OMK : Nous avons appris beaucoup. Les bonnes pratiques que nous avons enregistrées peuvent servir ailleurs. Le Comité de vigilance en est de celles-là ; il peut inspirer d’autres ailleurs pour que l’élection exemplaire qui s’est tenue à Anjouan puisse servir de modèle dans d’autres pays ayant connu des problèmes similaires.
Question : Avec cette élection, Anjouan a un président élu en dépit d’une faible participation des électeurs mais, à nous en tenir à votre témoignage, le scrutin a été libre, juste, équitable et transparent. Peut-on considérer, maintenant, la crise terminée?
OMK : Je ne sais pas si la crise est terminée. Mais en signant le décret d’éligibilité des Comores à l’African Growth Opportunity Act (AGOA), dès le lendemain du second tour, le président américain, George Bush, a envoyé un signal fort et très remarqué. Aussitôt après, la Banque Africaine de Développement (BAD) a exprimé sa disponibilité à accompagner les Comores dans ses efforts de développement. Autre signal fort, la venue à Moroni d’une mission de la Banque mondiale (WB) et du Fonds monétaire internationale (FMI) dans l’agenda duquel est déjà inscrite une autre visite pour bientôt. La crise est finie, ce serait trop dire mais je crois que le pays se remet sur les rails.

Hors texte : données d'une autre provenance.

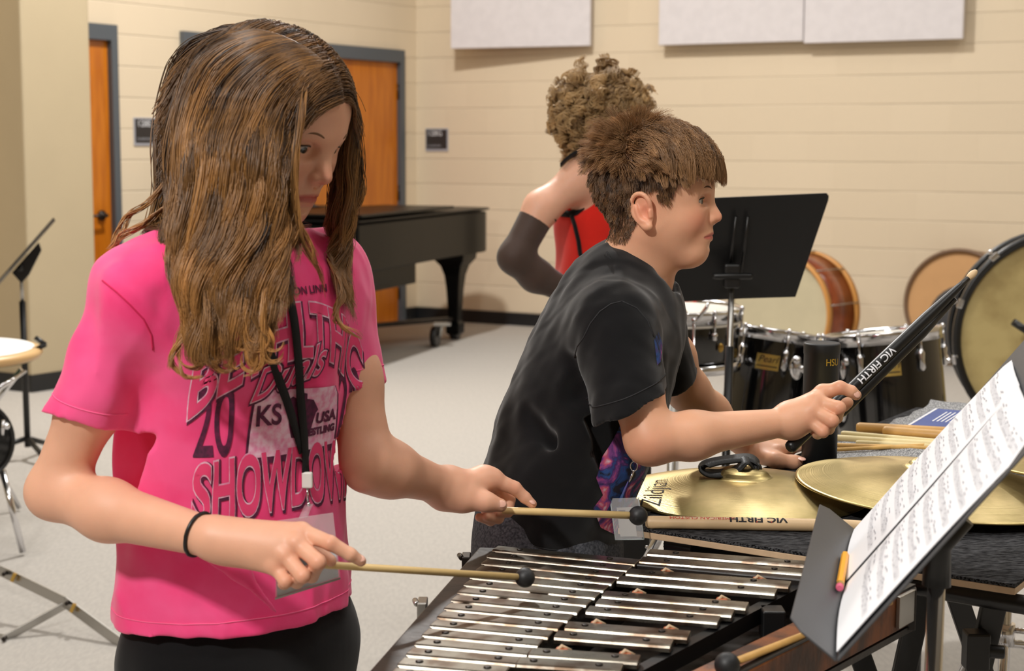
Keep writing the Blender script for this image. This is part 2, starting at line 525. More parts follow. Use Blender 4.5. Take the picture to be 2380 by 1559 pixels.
def door_set(idx, a, b, leaves, handles, hinge_at):
    F0 = V(FC[0], FC[1], 0)
    fw = .055
    mb = MB()
    ax = (W1D, N1, V(0, 0, 1))
    dep = .24
    mb.box(F0 + W1D * (a + fw / 2) + N1 * (.1 - .02) + V(0, 0, DZ / 2), (fw, dep, DZ), ax)
    mb.box(F0 + W1D * (b - fw / 2) + N1 * (.1 - .02) + V(0, 0, DZ / 2), (fw, dep, DZ), ax)
    mb.box(F0 + W1D * (a + b) / 2 + N1 * .08 + V(0, 0, DZ - .05), (b - a - 2 * fw, dep, .10), ax)
    fr = struct(mb.build('trim_%d' % idx, M['frame']))
    dr = None
    w = (b - a - 2 * fw) / leaves
    for i in range(leaves):
        s = a + fw + w * (i + .5)
        mb = MB(); mb.box(F0 + W1D * s + N1 * .02 + V(0, 0, (DZ - .10) / 2 + .004), (w - .008, .045, DZ - .112), ax)
        dr = struct(mb.build('door_%d' % (idx * 2 + i - 1), M['door']))
        if i in hinge_at:
            he = a + fw if hinge_at[i] == 0 else b - fw
            for hz in (.25, 1.05, 1.86):
                mb = MB(); mb.tube([F0 + W1D * he - N1 * .012 + V(0, 0, hz - .06), F0 + W1D * he - N1 * .012 + V(0, 0, hz + .06)], .009, 8)
                mb.build('hinge', M['bronze'], dr)
        if i in handles:
            s_, dirn = handles[i]
            c = F0 + W1D * s_ - N1 * .01 + V(0, 0, .97)
            mb = MB(); mb.lathe([(.033, 0), (.033, .012), (.02, .02), (.012, .022), (.012, .055)], c, -N1, 20)
            mb.tube([c - N1 * .05, c - N1 * .055 + W1D * .03 * dirn, c - N1 * .055 + W1D * .12 * dirn], [.011, .010, .008], 10)
            mb.build('door_handle', M['bronze'], dr)
door_set(1, d2a, d2b, 2, {0: (1.33, -1)}, {0: 0, 1: 1})
door_set(2, d1a, d1b, 1, {0: (d1a + .15, 1)}, {})

# room signs
def room_sign(px, py, plane, num, label):
    F0 = V(FC[0], FC[1], 0)
    d, n = (W1D, N1) if plane == 1 else (W2D, N2)
    rr = ray(px, py)
    t = np.dot(F0 - CAM, n) / np.dot(rr, n)
    c = CAM + rr * t
    sgn = -1 if plane == 1 else 1
    u = d * sgn
    root = thing('room_sign', label, 'sign', c)
    mb = MB(); mb.box(c - n * .004, (.215, .008, .185), (u, n, V(0, 0, 1))); mb.build('border', M['signgrey'], root, bevel=.002)
    mb = MB(); mb.box(c - n * .0095 + V(0, 0, .006), (.195, .005, .155), (u, n, V(0, 0, 1))); mb.build('plate', M['signdark'], root)
    flat_text('numerals', num, c - n * .0125 - u * .085 + V(0, 0, .052), u, V(0, 0, 1), .06, M['whiteink'], root, align='LEFT', sx=1.05)
    flat_text('small_lettering', 'CLASSROOM', c - n * .0125 - u * .085 + V(0, 0, -.048), u, V(0, 0, 1), .022, M['signgrey'], root, align='LEFT', sx=1.0)
room_sign(338, 306, 1, '128E', 'dark room sign with grey border between the two doors')
room_sign(1016, 325, 2, '128G', 'dark room sign with grey border on the back wall near the room corner')

# acoustic panels on the back wall
def panel(name, x0, x1, yb, label, off0, off1):
    F0 = V(FC[0], FC[1], 0) - N2 * .12
    def hit(px, py, back=0.0):
        rr = ray(px, py); o = F0
        t = np.dot(o - CAM, N2) / np.dot(rr, N2)
        return CAM + rr * t
    a = hit(x0, yb[0]); b = hit(x1, yb[1])
    sa = np.dot(a - F0, W2D); sb = np.dot(b - F0, W2D)
    zb = (a[2] + b[2]) / 2
    mb = MB()
    pa = F0 + W2D * sa - N2 * (off0 - .12); pb = F0 + W2D * sb - N2 * (off1 - .12)
    u = nrm(pb - pa); nn = V(-u[1], u[0], 0)
    L_ = np.linalg.norm(pb - pa)
    mb.box((pa + pb) / 2 + nn * .025 + V(0, 0, zb + .61), (L_, .05, 1.22), (u, nn, V(0, 0, 1)))
    root = thing(name, label, 'panel', (pa + pb) / 2 + V(0, 0, zb), 'acoustic panels on the back wall')
    mb.build('fabric_board', M['panel'], root, bevel=.006)
    for s in (.2, .8):
        q = pa + (pb - pa) * s
        dist = np.dot(V(FC[0], FC[1], 0) - q, N2)
        for zz in (zb + .15, zb + 1.05):
            mb = MB(); mb.box(q + N2 * (dist / 2 + .02) + V(0, 0, zz), (.05, max(dist - .04, .02), .05), (W2D, N2, V(0, 0, 1)))
            mb.build('bracket', M['steel'], root)
panel('acoustic_panel', 1062, 1367, (113, 108), 'pale acoustic panel hanging alone, nearest the room corner and the doors', .22, .09)
panel('acoustic_panel', 1530, 1865.5, (103, 98), 'pale acoustic panel of the joined pair, its left half next to a lone panel', .12, .12)
panel('acoustic_panel', 1867.5, 2237, (98, 93), 'pale acoustic panel of the joined pair, its right half with wall beyond it', .12, .12)
# ================================================================== the bells in the foreground
ZB = 0.870
def natl(i): Y = 2.108 - .0345 * i; return V(-.028 + (Y - 2.108) * .193, Y, ZB)
def natr(i): return V(.1646 - .01208 * i, 2.037 - .03152 * i, ZB)
ACC = {0.5: (.1806, 2.090), 1.5: (.1666, 2.0497), 3.5: (.1446, 1.988), 4.5: (.131, 1.953), 6.5: (.108, 1.883), 7.5: (.0989, 1.850), 8.5: (.0859, 1.8184), 10.5: (.0589, 1.7546), 11.5: (.046, 1.7197), 13.5: (.017, 1.6567), 14.5: (.004, 1.625)}
def accr(Yl): return V(.3235 + (Yl - 1.953) * .637, 1.898 + (Yl - 1.953) * .896, ZB)
bells = thing('glockenspiel', 'set of concert bells with silver bars in a worn dark wooden case', 'glockenspiel', (.12, 1.8, 0.0))
RA = G(1114, 1271, .868); RB0 = G(858, 1559, .868); RC = G(2130, 1362, .868); RD0 = G(1740, 1559, .868)
def ext(a, b, y): return a + (b - a) * ((y - a[1]) / (b[1] - a[1]))
RB = ext(RA, RB0, 1.50); RD = ext(RC, RD0, 1.535)
def railprism(a, b, inner, z0, z1, name, m, bev=.002):
    """a, b: outer top edge; inner: horizontal vector towards the tray"""
    mb = MB()
    p = [a, b, b + inner, a + inner]
    mb.prism([(q[0], q[1]) for q in p], (0, 0, z0), (1, 0, 0), (0, 1, 0), (0, 0, z1 - z0))
    return mb.build(name, m, bells, bevel=bev)
railprism(RA, RB, V(.027, -.004, 0), .815, .868, 'left_rail', M['casewood'])
railprism(RA + V(.02, -.002, 0), RC, V(-.004, -.018, 0), .815, .868, 'far_rail', M['casewood'])
rn = nrm(V(-(RD - RC)[1], (RD - RC)[0], 0)); rn = rn if rn[0] < 0 else -rn
railprism(RC + rn * .012, RD + rn * .012, rn * .045, .822, .862, 'right_rail', M['casebrown'])
railprism(RC, RD, rn * .012, .822, .868, 'side_board', M['casebrown'])
railprism(RC + rn * .001 + V(0, 0, 0), RD + rn * .001, rn * .01, .868, .8705, 'metal_strip', M['black'], 0)
railprism(RB, RD, V(0, .02, 0), .815, .868, 'near_rail', M['casewood'])
mb = MB(); p = [RA, RB, RD, RC]; mb.prism([(q[0], q[1]) for q in p], (0, 0, .812), (1, 0, 0), (0, 1, 0), (0, 0, .008)); mb.build('bottom_board', M['casewood'], bells)
# black slats of the tray between the raised bars and the right rail
for k in range(4):
    a = accr(2.16) + V(.03 + .022 * k, .0, 0); b = accr(1.60) + V(.03 + .012 * k, -.01, 0)
    mb = MB(); mb.tube([V(a[0], a[1], .828), V(b[0], b[1], .828)], .006, 6, smooth=False); mb.build('tray_slat', M['black'], bells)
def barmesh(a, b, w):
    """a, b: ends of the front top edge; the bar extends w behind it"""
    d = nrm(b - a); n = V(-d[1], d[0], 0); n = n if n[1] > 0 else -n
    L_ = np.linalg.norm(b - a); mb = MB()
    t = .0085; c = .0035
    prof = [(0, -t), (w, -t), (w, -c), (w - c * .35, -c * .35), (w - c, 0), (c, 0), (c * .35, -c * .35), (0, -c)]
    mb.prism([(q[0], q[1]) for q in prof], a, n, V(0, 0, 1), d * L_)
    return mb
for i in range(17):
    a, b = natl(i), natr(i)
    d = nrm(b - a)
    bo = barmesh(a + d * .001, b - d * .002, .0285).build('bar', M['bar'], bells, bevel=.0012)
    for s in (.18, .80):
        q = a + (b - a) * s; n = V(-d[1], d[0], 0)
        mb = MB(); mb.lathe([(.0042, 0), (.0042, .0012), (.0022, .0016)], q + n * .0145, (0, 0, 1), 10); mb.build('bar_pin', M['bronze'], bo)
for k, (ax_, ay_) in ACC.items():
    a = V(ax_, ay_, ZB + .001); b = accr(ay_) + V(0, 0, .001); d = nrm(b - a)
    bo = barmesh(a + d * .001, b, .0285).build('bar', M['bar'], bells, bevel=.0012)
    for s in (.16, .78):
        q = a + (b - a) * s; n = V(-d[1], d[0], 0)
        mb = MB(); mb.lathe([(.0042, 0), (.0042, .0012), (.0022, .0016)], q + n * .0145, (0, 0, 1), 10); mb.build('bar_pin', M['bronze'], bo)
# posts showing in the gaps of the raised row
for gy in (2.016, 1.915, 1.784, 1.686):
    l = V(np.interp(gy, [1.62, 2.09], [.003, .1806]), gy, ZB); r = accr(gy)
    for s in (.22, .76):
        q = l + (r - l) * s
        mb = MB(); mb.lathe([(.009, -.02), (.009, -.004), (.006, .001)], q, (0, 0, 1), 12); mb.build('felt_post', M['cord'], bells)
        mb = MB(); mb.tube([q + V(-.008, -.004, -.004), q + V(0, 0, .003), q + V(.010, .002, -.003)], .0022, 8); mb.build('cord_loop', M['plywood'], bells)
for off in (.24, .78):
    pts = []
    for i in (0, 16):
        a, b = natl(i), natr(i); pts.append(a + (b - a) * off + V(0, .012, -.013))
    mb = MB(); mb.tube(pts, .005, 8); mb.build('support_rail', M['black'], bells)
for off in (.16, .95):
    pts = []
    for yy in (2.10, 1.62):
        l = V(np.interp(yy, [1.62, 2.09], [.003, .1806]), yy, ZB); r = accr(yy); pts.append(l + (r - l) * off + V(0, .0, -.02))
    mb = MB(); mb.box((pts[0] + pts[1]) / 2, (np.linalg.norm(pts[0] - pts[1]), .014, .02), (nrm(pts[0] - pts[1]), nrm(np.cross(V(0, 0, 1), pts[0] - pts[1])), V(0, 0, 1))); mb.build('raised_rail', M['black'], bells)
mb = MB(); q = G(1795, 1432, .85); mb.box(q + V(0, 0, -.008), (.028, .03, .036)); mb.build('end_block', M['black'], bells, bevel=.002)
for (px, py) in ((1084, 1305), (982, 1412)):
    q = G(px, py, .85)
    mb = MB(); mb.box(q, (.012, .03, .02)); mb.tube([q + V(-.006, -.012, .008), q + V(-.01, .012, .006)], .004, 8)
    mb.build('latch', M['bronze'] if px > 1000 else M['steel'], bells, bevel=.002)
q = (RC * .93 + RD * .07)
mb = MB(); dd_ = nrm(RD - RC); mb.box(V(q[0], q[1], .848) - rn * .003, (.045, .006, .04), (dd_, rn, V(0, 0, 1))); mb.build('corner_latch', M['steel'], bells, bevel=.001)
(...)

Je reste convaincu que le pays a besoin de stabilité ; voilà pourquoi le Secrétaire général des Nations Unies a admis l’éligibilité des Comores au Fonds de consolidation de la paix en accordant une enveloppe financière de 5 millions de dollars pour l’après-conflit.
Si les Comoriens se mettent au dialogue pour trouver les arrangements constitutionnels nécessaires pour s’assurer la stabilité dont le pays a besoin, alors il ne resterait qu’à s’atteler à la tâche du développement.
Question : Cette enveloppe du Secrétaire général des Nations Unies dans le cadre de ce Fonds ne pourrait-il pas susciter des frustrations, certains étant susceptibles de penser qu’elle irait seulement à Anjouan, comme l’aide budgétaire récente de la France. N’est-ce pas une autre brèche à l’instabilité ?
OMK : Je ne le crois pas. Cela dépend de la façon dont les Comoriens sauront gérer les choses et prendre la situation en main. Il nous faudrait comprendre que le Fonds de consolidation de la paix n’est pas ouvert à une île particulière mais aux Comores.
Je suis convaincu que tout le monde dans ce pays veut la paix, l’unité, la stabilité et la cohésion. Le dialogue est le seul capable d’assurer et de maintenir tout cela. Personne ne doit avoir peur du dialogue. Un dialogue où les différents interlocuteurs sont tous gagnants. Je ne suis pas de ceux qui croient qu’il y a un perdant et un gagnant dans un dialogue. Tout le monde peut et doit être gagnant. D’ailleurs, une mission est attendue dans les prochains jours pour étudier avec la partie comorienne comment ces fonds pourraient servir efficacement et utilement aux Comores et aux Comoriens.
Personnellement, je ne vois aucune crainte dans l’utilisation de ces fonds. Je répète qu’ils sont destinés à consolider et non le contraire. Il faut savoir que la crise, bien que le champ principal soit l’île d’Anjouan, n’ait affecté que les seuls Anjouanais. N’oublions pas cela.
Bientôt, le gouvernement réunira tous les acteurs concernés pour un briefing sur cette opportunité et voir ce qui pourrait être fait, où et comment. L’essentiel pour ces fonds est d’éviter une rechute dans des conflits. Des pays en ont déjà bénéficiés et les choses ne se sont pas si mal passées.